In prayer two things are required: 1) A hungering after God Himself. Many pray for temporal blessings; pray when they get into trouble. How few yearn and thirst in prayer for the felt presence of God. There can be no true prayer until we have this desire for only ” … they which do hunger and thirst after righteousness … shall be filled” (Matthew 5:6); 2) There must be an absolute, real dependence upon God, not a mere abstract belief, but the same familiar confidence in Him as in an earthly parent. Only so can answers come- only when we are abiding in Christ, and His Word in us, is the communication complete between us and God.
We ought not to take a step without prayer, and as frequently and freely as we consult our mortal friends, we should consult our heavenly and eternal Friend. Consult Him in the most trivial matters. Oh, if we only took everything to God in prayer before we stepped out into action, what needless pain we should avoid.
WE MUST SEEK HIS FACE
Jesus Christ is the face of God. Seeking to make Christ the aim and object of our daily living, seeking to incorporate His character into ours is seeking the face of God. Too often as Christians, we take the best we have or can get and use it for ourselves, the rest we give to God. This course is evil- can only end in evil. We must make the honor and glory and service of the Lord first. Consider what He has done, is doing now, and will yet do for us. By all these considerations, our hearts ought to be so fully taken up with Him that we should have room for nothing else.

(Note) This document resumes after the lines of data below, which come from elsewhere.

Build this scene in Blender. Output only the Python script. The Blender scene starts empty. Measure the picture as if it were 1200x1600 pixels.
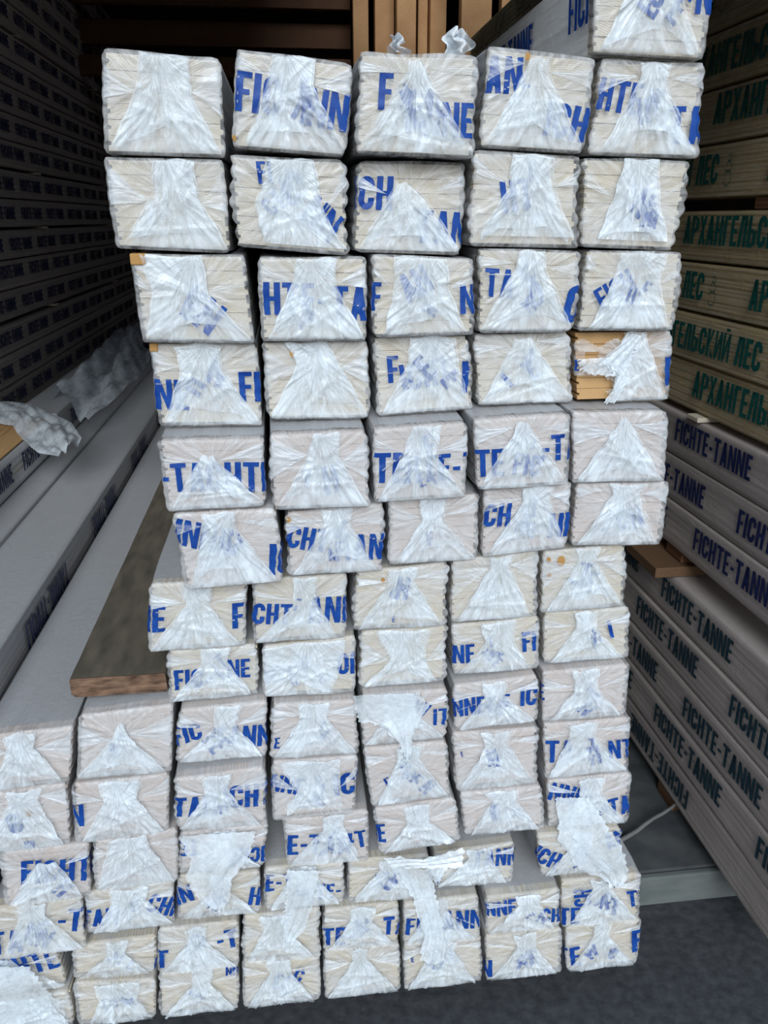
import bpy, math, random
import numpy as np
from mathutils import Vector

# ------------------------------------------------------------------ camera, world, lights, exposure
SC = bpy.context.scene
ZO = 1.445                       # height of the lens above the asphalt
CAMP = np.array([0.0, -1.09, ZO])
F_PX, PITCH, YAW, ROLL = 1250.0, 0.35211, 0.11962, -0.002728
def cam_axes():
    cy, sy = math.cos(YAW), math.sin(YAW); cp, sp = math.cos(PITCH), math.sin(PITCH)
    fwd = np.array([sy*cp, cy*cp, -sp]); right = np.array([cy, -sy, 0.0]); up = np.cross(right, fwd)
    r = math.cos(ROLL)*right + math.sin(ROLL)*up
    u = -math.sin(ROLL)*right + math.cos(ROLL)*up
    return fwd, r, u
FWD, RGT, UPV = cam_axes()
cd = bpy.data.cameras.new('camera'); cam = bpy.data.objects.new('camera', cd); SC.collection.objects.link(cam)
cd.sensor_fit = 'VERTICAL'; cd.sensor_height = 36.0; cd.lens = 36.0*F_PX/1600.0
cd.clip_start = 0.02; cd.clip_end = 100
from mathutils import Matrix
cam.matrix_world = Matrix(((RGT[0], UPV[0], -FWD[0], CAMP[0]), (RGT[1], UPV[1], -FWD[1], CAMP[1]), (RGT[2], UPV[2], -FWD[2], CAMP[2]), (0, 0, 0, 1)))
SC.camera = cam

world = bpy.data.worlds.new('sky'); SC.world = world; world.use_nodes = True
wn = world.node_tree.nodes; wl = world.node_tree.links
bg = wn['Background']; bg.inputs['Strength'].default_value = 0.74
tc = wn.new('ShaderNodeTexCoord'); sep = wn.new('ShaderNodeSeparateXYZ'); ramp = wn.new('ShaderNodeValToRGB')
wl.new(tc.outputs['Generated'], sep.inputs[0]); wl.new(sep.outputs['Z'], ramp.inputs[0]); wl.new(ramp.outputs[0], bg.inputs[0])
ramp.color_ramp.elements[0].position = 0.0; ramp.color_ramp.elements[0].color = (0.50, 0.52, 0.54, 1)
ramp.color_ramp.elements[1].position = 0.7; ramp.color_ramp.elements[1].color = (0.34, 0.45, 0.60, 1)
e = ramp.color_ramp.elements.new(0.12); e.color = (1.12, 1.18, 1.26, 1)

sd = bpy.data.lights.new('sun', 'SUN'); sun = bpy.data.objects.new('sun', sd); SC.collection.objects.link(sun)
sd.energy = 2.2; sd.angle = math.radians(30); sd.color = (0.90, 0.96, 1.0)
sun.rotation_euler = Vector((0.06, 0.85, -0.50)).to_track_quat('-Z', 'Y').to_euler()
SC.view_settings.view_transform = 'Standard'; SC.view_settings.look = 'None'
SC.view_settings.gamma = 1.0; SC.view_settings.use_curve_mapping = False
SC.view_settings.exposure = 0.36
SC.cycles.transparent_max_bounces = 16

# ------------------------------------------------------------------ helpers
COL = SC.collection
def hit(px, py, **k):            # a point of the photograph carried out onto a plane of the place
    d = F_PX*FWD + (px-600)*RGT - (py-800)*UPV
    a, c = list(k.items())[0]; i = 'xyz'.index(a)
    return CAMP + d*((c-CAMP[i])/d[i])
def tag(o, label=None, cat=None, group=None, kind=None):
    if label: o['label'] = label
    if cat: o['category'] = cat
    if group: o['group'] = group
    if kind: o['kind'] = kind
    return o
def empty(name, loc, label, cat, group=None):
    o = bpy.data.objects.new(name, None); COL.objects.link(o); o.location = loc; o.empty_display_size = 0.05
    return tag(o, label, cat, group)
def mesh_obj(name, V, F, mat, parent=None, smooth=True, mats=None, fm=None):
    me = bpy.data.meshes.new(name); me.from_pydata([tuple(map(float, v)) for v in V], [], F); 
    me.materials.append(mat)
    if mats:
        for m in mats: me.materials.append(m)
        me.polygons.foreach_set('material_index', fm)
    me.polygons.foreach_set('use_smooth', [smooth]*len(me.polygons)); me.update()
    o = bpy.data.objects.new(name, me); COL.objects.link(o)
    if parent: o.parent = parent
    return o
def box_vf(x0, x1, y0, y1, z0, z1):
    V = [(x0,y0,z0),(x1,y0,z0),(x1,y1,z0),(x0,y1,z0),(x0,y0,z1),(x1,y0,z1),(x1,y1,z1),(x0,y1,z1)]
    F = [(0,3,2,1),(4,5,6,7),(0,1,5,4),(1,2,6,5),(2,3,7,6),(3,0,4,7)]
    return V, F
def box(name, x0, x1, y0, y1, z0, z1, mat, parent=None, bev=0.0):
    V, F = box_vf(x0, x1, y0, y1, z0, z1); o = mesh_obj(name, V, F, mat, parent, False)
    if bev:
        m = o.modifiers.new('bevel', 'BEVEL'); m.width = bev; m.segments = 2
    return o
def structure(o): o['kind'] = 'structure'; return o

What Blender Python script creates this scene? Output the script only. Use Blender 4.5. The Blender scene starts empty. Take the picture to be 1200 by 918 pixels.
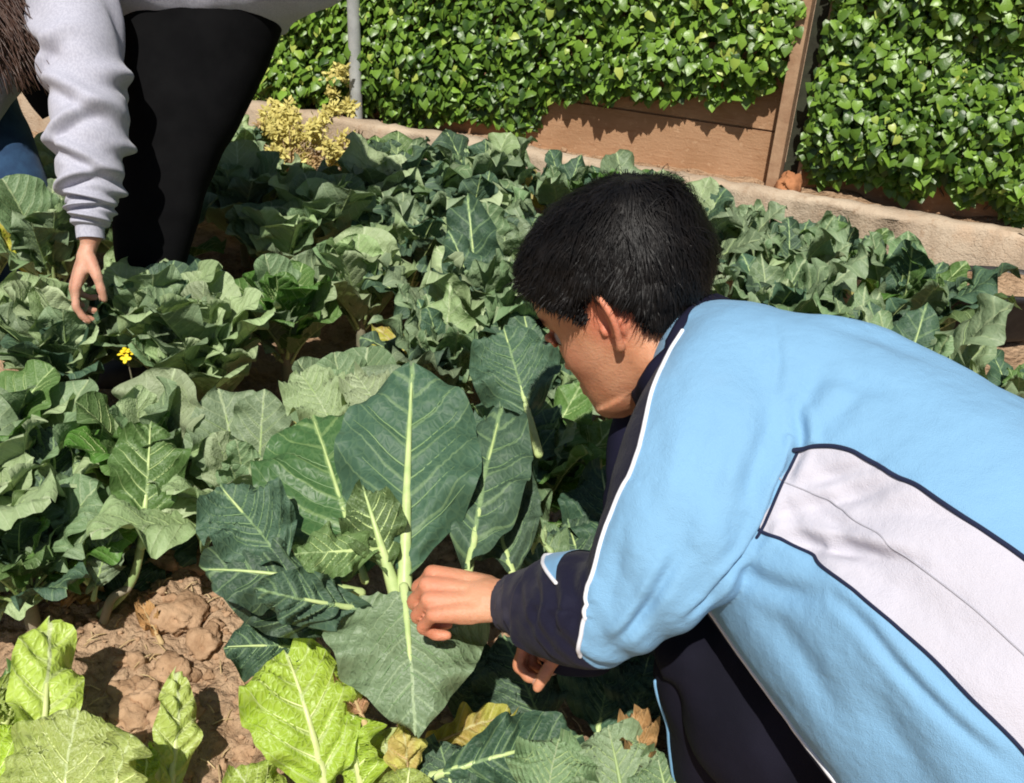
import bpy, math, random
import numpy as np
from mathutils import Vector, Matrix
from math import radians, sin, cos, pi, tan, atan2, sqrt
random.seed(7); rng = np.random.default_rng(7)
scn = bpy.context.scene
col = scn.collection

# ------------------------------------------------------------------ camera
CAM_H, FPX, PITCH, ROLL = 1.18, 1150.0, radians(29.8), radians(3.3)
_r0 = np.array([1., 0, 0]); _u0 = np.array([0, sin(PITCH), cos(PITCH)])
FW = np.array([0, cos(PITCH), -sin(PITCH)])
RT = cos(ROLL)*_r0 + sin(ROLL)*_u0
UP = -sin(ROLL)*_r0 + cos(ROLL)*_u0
CAM = np.array([0, 0, CAM_H])
def U(x, y, d):
    return CAM + d*(FW + (x-600)/FPX*RT - (y-459)/FPX*UP)
def G(x, y, z=0.):
    q = U(x, y, 1.) - CAM
    return CAM + q*((z-CAM_H)/q[2])
def proj(p):
    v = np.asarray(p) - CAM
    d = v @ FW
    return 600 + FPX*(v @ RT)/d, 459 - FPX*(v @ UP)/d, d
cd = bpy.data.cameras.new('camera'); cam = bpy.data.objects.new('camera', cd); col.objects.link(cam)
cd.sensor_width = 36; cd.lens = 36*FPX/1200; cd.clip_end = 500; cd.clip_start = .05
M = Matrix.Identity(4)
for i in range(3):
    M[i][0] = RT[i]; M[i][1] = UP[i]; M[i][2] = -FW[i]; M[i][3] = CAM[i]
cam.matrix_world = M
scn.camera = cam

# ------------------------------------------------------------------ light
SUN_EL, SUN_AZ = radians(55), radians(7)      # azimuth: to the left of straight behind the viewer
sdir = np.array([-sin(SUN_AZ)*cos(SUN_EL), -cos(SUN_AZ)*cos(SUN_EL), sin(SUN_EL)])
sl = bpy.data.lights.new('sun', 'SUN'); sl.energy = 4.8; sl.angle = radians(.55); sl.color = (1, .955, .88)
so = bpy.data.objects.new('sun', sl); col.objects.link(so)
so.rotation_euler = Vector(sdir).to_track_quat('Z', 'Y').to_euler(); so.location = (-2, -4, 6)
w = bpy.data.worlds.new('World'); scn.world = w; w.use_nodes = True
wn = w.node_tree; wn.nodes.clear()
sky = wn.nodes.new('ShaderNodeTexSky'); sky.sky_type = 'NISHITA'; sky.sun_disc = False
sky.sun_elevation = SUN_EL; sky.sun_rotation = atan2(sdir[0], sdir[1])
bg = wn.nodes.new('ShaderNodeBackground'); bg.inputs[1].default_value = .052
wo = wn.nodes.new('ShaderNodeOutputWorld')
wn.links.new(sky.outputs[0], bg.inputs[0]); wn.links.new(bg.outputs[0], wo.inputs[0])
scn.view_settings.view_transform = 'Standard'; scn.view_settings.look = 'None'
scn.view_settings.exposure = .19; scn.view_settings.gamma = 1.
scn.cycles.use_denoising = True
scn.cycles.filter_width = 1.9
scn.cycles.max_bounces = 6; scn.cycles.transparent_max_bounces = 4

# ------------------------------------------------------------------ object helpers
def tag(o, label=None, cat=None, group=None, kind=None):
    if label: o['label'] = label
    if cat: o['category'] = cat
    if group: o['group'] = group
    if kind: o['kind'] = kind
    return o
def empty(name, loc, label, cat, group=None):
    o = bpy.data.objects.new(name, None); col.objects.link(o); o.location = tuple(float(c) for c in loc)
    o.empty_display_size = .05
    return tag(o, label, cat, group)
def link(name, me, parent=None, mats=(), world=True):
    o = bpy.data.objects.new(name, me); col.objects.link(o)
    for m in mats: me.materials.append(m)
    if parent is not None:
        o.parent = parent
        if world:
            root = parent; off = Vector((0, 0, 0))
            while root is not None:
                off += root.location; root = root.parent
            o.location = -off
    return o
def np_mesh(name, V, F, smooth=True, midx=None, attrs=None, uv=None):
    me = bpy.data.meshes.new(name)
    me.from_pydata([tuple(map(float, v)) for v in V], [], [tuple(map(int, f)) for f in F])
    if smooth: me.polygons.foreach_set('use_smooth', [True]*len(me.polygons))
    if midx is not None: me.polygons.foreach_set('material_index', np.asarray(midx, dtype=np.int32))
    for k, a in (attrs or {}).items():
        at = me.attributes.new(k, 'FLOAT', 'POINT'); at.data.foreach_set('value', np.asarray(a, dtype=np.float32))
    if uv is not None:
        ul = me.uv_layers.new(name='UVMap'); li = np.zeros(len(me.loops), dtype=np.int32)
        me.loops.foreach_get('vertex_index', li)
        ul.data.foreach_set('uv', np.asarray(uv, dtype=np.float32)[li].ravel())
    me.update()
    return me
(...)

WE ARE TO TURN FROM OUR WICKEDNESS
We may be outwardly very meek and proper; we may assume humility as a garb; we may pray with a loud voice; we may talk of devotion and speak freely of a “precious” Saviour, but how do we act how are we living? That is the vital point. A man may be very orthodox in his tongue and a very devil in his feet. There is such a thing, too, as a Christian walking in wickedness. David did; Peter did – and they paid terribly for it. So will every Christian who does not repent and tum to the Lord. If the judgment does not come now and here, it will then and there, at the Judgment Seat of Christ in the loss of reward, in the loss of a crown -loss, surely of some sort. We are to tum from everything that has in it the appearance of evil.
If we observe these four rules: prayerfulness, humility, consecration, and godliness, the blessing of God will come to us as individuals and as churches. If we so lived as thus to become the dwelling place of God’s blessing, what a healing power we should be in the land.